### Prompt
Reproduce the data exactly and drop any pictures it holds.

=======

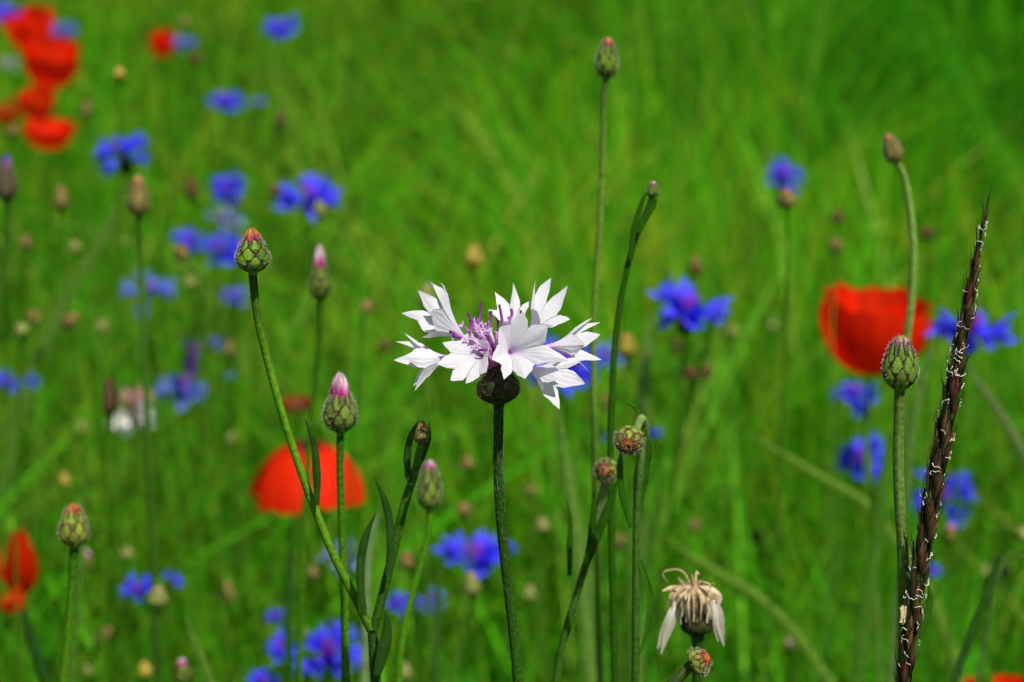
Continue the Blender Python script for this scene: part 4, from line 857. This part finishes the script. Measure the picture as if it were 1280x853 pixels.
# ------------------------------------------------------------------ ground and the countless grass
def ground():
    b = MB(); xs = np.linspace(-70, 70, 71); ys = np.linspace(-25, 140, 83)
    b.grid([[(x, y, 0) for x in xs] for y in ys], [[(1, 1, 1)]*len(xs) for y in ys])
    o = bpy.data.objects.new('ground', b.mesh('ground', ground_material())); LINK(o); o['kind'] = 'structure'
ground()
def low_noise(x, y, s, seed):
    g = np.random.default_rng(seed); out = np.zeros_like(x)
    for k in range(6):
        a = g.uniform(0, 6.28); f = s*g.uniform(.6, 1.8); out += np.sin((x*np.cos(a)+y*np.sin(a)*.6)*f + g.uniform(0, 6.28))
    return out/2.4
def grass(name, n, y0, y1, hmin, hmax, wmin, wmax, cols, lean, curve, seg=4, ypow=1.0, seed=1, ntuft=0, spread=.03, contrast=.5):
    """n blades between world-y y0 and y1; with ntuft they grow in tufts that share height, lean and shade of green"""
    g = np.random.default_rng(seed); m = ntuft or n
    ty = y0 + (y1-y0)*g.random(m)**ypow; tx = (g.random(m)*2-1)*(.42 + ty*.27)
    pn = low_noise(tx, ty, 2.6, 3); pn2 = low_noise(tx, ty, 7, 8)
    cols = np.asarray(cols); wts = np.cumsum(cols[:, 3])/cols[:, 3].sum()
    ti = np.searchsorted(wts, np.clip(g.random(m) + .22*pn, 0, .999)); tc = cols[ti, :3]*np.exp(g.normal(0, contrast, (m, 1)) + .26*pn2[:, None]); pn3 = low_noise(tx, ty, 2.0, 21); tc = tc*np.exp(np.stack([.30*pn3, .06*pn3, .2*pn3], 1))
    th = np.exp(g.normal(0, .26, m))*(1 + .15*pn2); taz = g.random(m)*6.283; tl = np.abs(g.normal(0, lean, m))
    k = g.integers(0, m, n) if ntuft else np.arange(n); sp = spread*g.uniform(.5, 1.5, m)[k]*(.7 + ty[k]*.22)
    x = tx[k] + (g.normal(0, 1, n)*sp if ntuft else 0); y = ty[k] + (g.normal(0, 1, n)*sp if ntuft else 0)
    h = (hmin + (hmax-hmin)*g.random(n)**1.3)*np.clip(th[k], .5, 1.45); h = np.minimum(h, hmax*1.12)
    w_ = (wmin + (wmax-wmin)*g.random(n))*np.clip(.7 + y*.16, .8, 1.6)
    az = taz[k] + g.normal(0, .9, n); ln = tl[k]*.7 + np.abs(g.normal(0, lean*.6, n)); cv = np.abs(g.normal(0, curve, n)); fa = az + math.pi/2 + g.normal(0, .7, n)
    t = np.linspace(0, 1, seg+1)
    dx = (ln[:, None]*t + cv[:, None]*t**2)*h[:, None]
    zz = h[:, None]*(t - .35*np.minimum(cv, 1.2)[:, None]*t**2.5)
    cx = x[:, None] + dx*np.cos(az)[:, None]; cy = y[:, None] + dx*np.sin(az)[:, None]
    wt = (1 - t**2.2)*.95 + .05; sx = np.cos(fa)[:, None]*w_[:, None]*wt/2; sy = np.sin(fa)[:, None]*w_[:, None]*wt/2
    v = np.empty((n, seg+1, 2, 3), np.float32)
    v[:, :, 0, 0] = cx - sx; v[:, :, 0, 1] = cy - sy; v[:, :, 1, 0] = cx + sx; v[:, :, 1, 1] = cy + sy; v[:, :, :, 2] = zz[:, :, None]
    c = np.ones((n, seg+1, 2, 4), np.float32); c[..., :3] = (tc[k]*g.uniform(.75, 1.3, (n, 1)))[:, None, None, :]
    nv = n*(seg+1)*2; o = (np.arange(n)*(seg+1)*2)[:, None, None]; r = (np.arange(seg)*2)[None, :, None]
    f = (o + r + np.array([0, 1, 3, 2])[None, None, :]).reshape(-1).astype(np.int32)
    me = bpy.data.meshes.new(name); me.vertices.add(nv); me.vertices.foreach_set('co', v.ravel())
    nf = n*seg; me.loops.add(nf*4); me.loops.foreach_set('vertex_index', f); me.polygons.add(nf)
    me.polygons.foreach_set('loop_start', np.arange(nf, dtype=np.int32)*4)
    me.update(calc_edges=True); me.polygons.foreach_set('use_smooth', np.ones(nf, bool))
    a = me.color_attributes.new('tint', 'FLOAT_COLOR', 'POINT'); a.data.foreach_set('color', np.clip(c, .002, .5).ravel())
    me.materials.append(M_GRASS); me.validate()
    ob = bpy.data.objects.new(name, me); LINK(ob); ob['kind'] = 'stuff'; ob['label'] = 'dense green meadow grass filling the whole field'
    return ob
GC = [(0.015, 0.127, 0.0018, 2.5), (0.038, 0.254, 0.0018, 4), (0.070, 0.335, 0.0023, 3), (0.120, 0.356, 0.0036, 2.4), (0.19, 0.33, 0.020, 1.0)]
grass('meadow_grass', 84000, .35, 5.4, .13, .36, .0024, .0058, GC, .55, 1.0, 5, .62, 1, 3600, .022, .75)
grass('far_meadow_grass', 60000, 4.4, 13, .20, .42, .006, .012, [(0.035, 0.229, 0.0023, 3), (0.066, 0.318, 0.0032, 4), (0.125, 0.358, 0.0054, 2.8), (.22, .33, .035, .6)], .6, 1.1, 4, 1.2, 2, 2600, .06, .6)
grass('wiry_meadow_stems', 5000, .75, 5.5, .30, .46, .0016, .0030, [(0.028, 0.191, 0.0027, 3), (0.056, 0.279, 0.0045, 3), (0.119, 0.343, 0.0180, 1.2), (0.196, 0.330, 0.0315, 0.5)], .22, .22, 5, .8, 4, 0, 0, .3)
grass('broad_meadow_blades', 1700, .8, 2.4, .26, .44, .006, .011, [(0.021, 0.178, 0.0023, 2), (0.056, 0.305, 0.0036, 3), (0.105, 0.343, 0.0180, 2), (0.140, 0.356, 0.0360, 1)], .42, .45, 6, .9, 6, 0, 0, .3)
grass('sunlit_tinted_stems', 5200, .85, 2.2, .28, .50, .0013, .0030, [(.04, .19, .003, 2), (.11, .34, .006, 3), (.19, .36, .03, 1.8)], .25, .3, 6, .9, 9, 0, 0, .5)  # sunlit highlights painted into these stems as brighter greens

=======

### Response for this exercise
Continue the Blender Python script for this scene: part 4, from line 857. This part finishes the script. Measure the picture as if it were 1280x853 pixels.
# ------------------------------------------------------------------ ground and the countless grass
def ground():
    b = MB(); xs = np.linspace(-70, 70, 71); ys = np.linspace(-25, 140, 83)
    b.grid([[(x, y, 0) for x in xs] for y in ys], [[(1, 1, 1)]*len(xs) for y in ys])
    o = bpy.data.objects.new('ground', b.mesh('ground', ground_material())); LINK(o); o['kind'] = 'structure'
ground()
def low_noise(x, y, s, seed):
    g = np.random.default_rng(seed); out = np.zeros_like(x)
    for k in range(6):
        a = g.uniform(0, 6.28); f = s*g.uniform(.6, 1.8); out += np.sin((x*np.cos(a)+y*np.sin(a)*.6)*f + g.uniform(0, 6.28))
    return out/2.4
def grass(name, n, y0, y1, hmin, hmax, wmin, wmax, cols, lean, curve, seg=4, ypow=1.0, seed=1, ntuft=0, spread=.03, contrast=.5):
    """n blades between world-y y0 and y1; with ntuft they grow in tufts that share height, lean and shade of green"""
    g = np.random.default_rng(seed); m = ntuft or n
    ty = y0 + (y1-y0)*g.random(m)**ypow; tx = (g.random(m)*2-1)*(.42 + ty*.27)
    pn = low_noise(tx, ty, 2.6, 3); pn2 = low_noise(tx, ty, 7, 8)
    cols = np.asarray(cols); wts = np.cumsum(cols[:, 3])/cols[:, 3].sum()
    ti = np.searchsorted(wts, np.clip(g.random(m) + .22*pn, 0, .999)); tc = cols[ti, :3]*np.exp(g.normal(0, contrast, (m, 1)) + .26*pn2[:, None]); pn3 = low_noise(tx, ty, 2.0, 21); tc = tc*np.exp(np.stack([.30*pn3, .06*pn3, .2*pn3], 1))
    th = np.exp(g.normal(0, .26, m))*(1 + .15*pn2); taz = g.random(m)*6.283; tl = np.abs(g.normal(0, lean, m))
    k = g.integers(0, m, n) if ntuft else np.arange(n); sp = spread*g.uniform(.5, 1.5, m)[k]*(.7 + ty[k]*.22)
    x = tx[k] + (g.normal(0, 1, n)*sp if ntuft else 0); y = ty[k] + (g.normal(0, 1, n)*sp if ntuft else 0)
    h = (hmin + (hmax-hmin)*g.random(n)**1.3)*np.clip(th[k], .5, 1.45); h = np.minimum(h, hmax*1.12)
    w_ = (wmin + (wmax-wmin)*g.random(n))*np.clip(.7 + y*.16, .8, 1.6)
    az = taz[k] + g.normal(0, .9, n); ln = tl[k]*.7 + np.abs(g.normal(0, lean*.6, n)); cv = np.abs(g.normal(0, curve, n)); fa = az + math.pi/2 + g.normal(0, .7, n)
    t = np.linspace(0, 1, seg+1)
    dx = (ln[:, None]*t + cv[:, None]*t**2)*h[:, None]
    zz = h[:, None]*(t - .35*np.minimum(cv, 1.2)[:, None]*t**2.5)
    cx = x[:, None] + dx*np.cos(az)[:, None]; cy = y[:, None] + dx*np.sin(az)[:, None]
    wt = (1 - t**2.2)*.95 + .05; sx = np.cos(fa)[:, None]*w_[:, None]*wt/2; sy = np.sin(fa)[:, None]*w_[:, None]*wt/2
    v = np.empty((n, seg+1, 2, 3), np.float32)
    v[:, :, 0, 0] = cx - sx; v[:, :, 0, 1] = cy - sy; v[:, :, 1, 0] = cx + sx; v[:, :, 1, 1] = cy + sy; v[:, :, :, 2] = zz[:, :, None]
    c = np.ones((n, seg+1, 2, 4), np.float32); c[..., :3] = (tc[k]*g.uniform(.75, 1.3, (n, 1)))[:, None, None, :]
    nv = n*(seg+1)*2; o = (np.arange(n)*(seg+1)*2)[:, None, None]; r = (np.arange(seg)*2)[None, :, None]
    f = (o + r + np.array([0, 1, 3, 2])[None, None, :]).reshape(-1).astype(np.int32)
    me = bpy.data.meshes.new(name); me.vertices.add(nv); me.vertices.foreach_set('co', v.ravel())
    nf = n*seg; me.loops.add(nf*4); me.loops.foreach_set('vertex_index', f); me.polygons.add(nf)
    me.polygons.foreach_set('loop_start', np.arange(nf, dtype=np.int32)*4)
    me.update(calc_edges=True); me.polygons.foreach_set('use_smooth', np.ones(nf, bool))
    a = me.color_attributes.new('tint', 'FLOAT_COLOR', 'POINT'); a.data.foreach_set('color', np.clip(c, .002, .5).ravel())
    me.materials.append(M_GRASS); me.validate()
    ob = bpy.data.objects.new(name, me); LINK(ob); ob['kind'] = 'stuff'; ob['label'] = 'dense green meadow grass filling the whole field'
    return ob
GC = [(0.015, 0.127, 0.0018, 2.5), (0.038, 0.254, 0.0018, 4), (0.070, 0.335, 0.0023, 3), (0.120, 0.356, 0.0036, 2.4), (0.19, 0.33, 0.020, 1.0)]
grass('meadow_grass', 84000, .35, 5.4, .13, .36, .0024, .0058, GC, .55, 1.0, 5, .62, 1, 3600, .022, .75)
grass('far_meadow_grass', 60000, 4.4, 13, .20, .42, .006, .012, [(0.035, 0.229, 0.0023, 3), (0.066, 0.318, 0.0032, 4), (0.125, 0.358, 0.0054, 2.8), (.22, .33, .035, .6)], .6, 1.1, 4, 1.2, 2, 2600, .06, .6)
grass('wiry_meadow_stems', 5000, .75, 5.5, .30, .46, .0016, .0030, [(0.028, 0.191, 0.0027, 3), (0.056, 0.279, 0.0045, 3), (0.119, 0.343, 0.0180, 1.2), (0.196, 0.330, 0.0315, 0.5)], .22, .22, 5, .8, 4, 0, 0, .3)
grass('broad_meadow_blades', 1700, .8, 2.4, .26, .44, .006, .011, [(0.021, 0.178, 0.0023, 2), (0.056, 0.305, 0.0036, 3), (0.105, 0.343, 0.0180, 2), (0.140, 0.356, 0.0360, 1)], .42, .45, 6, .9, 6, 0, 0, .3)
grass('sunlit_tinted_stems', 5200, .85, 2.2, .28, .50, .0013, .0030, [(.04, .19, .003, 2), (.11, .34, .006, 3), (.19, .36, .03, 1.8)], .25, .3, 6, .9, 9, 0, 0, .5)  # sunlit highlights painted into these stems as brighter greens